It sounds simple enough. Display your digital photos on the TV, or play songs stored on your PC through your stereo. Don’t bother trying, though, because the typical computers, DVD and MP3 players, cameras, and televisions that pervade millions of homes can’t all communicate with one another. After years of industry promises, however, that could be about to change. The first products that will allow for easy networking of a wide range of gadgets could arrive on store shelves as early as this holiday season.
The main roadblock was cleared this spring, when consumer electronics, chip, and computer makers agreed to a new common set of standards.
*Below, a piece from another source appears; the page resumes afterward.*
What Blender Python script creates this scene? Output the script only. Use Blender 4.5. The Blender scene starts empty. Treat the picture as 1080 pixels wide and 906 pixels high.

Now, manufacturers are using those standards to build next-generation products that exchange songs, video, and photos with each other, via either wired or wireless local networks. While certain high-end products can already do this, “we’re trying to make it more plug-and-play for mainstream consumers,” says Bob Gregory, director of initiatives planning at Intel and a board member of an industry consortium of more than 100 companies-including Microsoft, Sony, and Hewlett-Packard-that established the new standards. At first, gadgets will exchange data via special adaptors, though manufacturers will next make devices with the networking capability built in.
“It’s a great first step” toward expanding the home network beyond just PCs, says Mike Wolf, an analyst with In-Stat/MDR, a market research firm in Scottsdale, AZ. “Eliminating the lack of interoperability is a great hurdle they’ve overcome,” he says. Within the next year or two, instead of being stuck in front of a computer looking at digital photos, you could find yourself on the living room couch with the photos on a big-screen TV.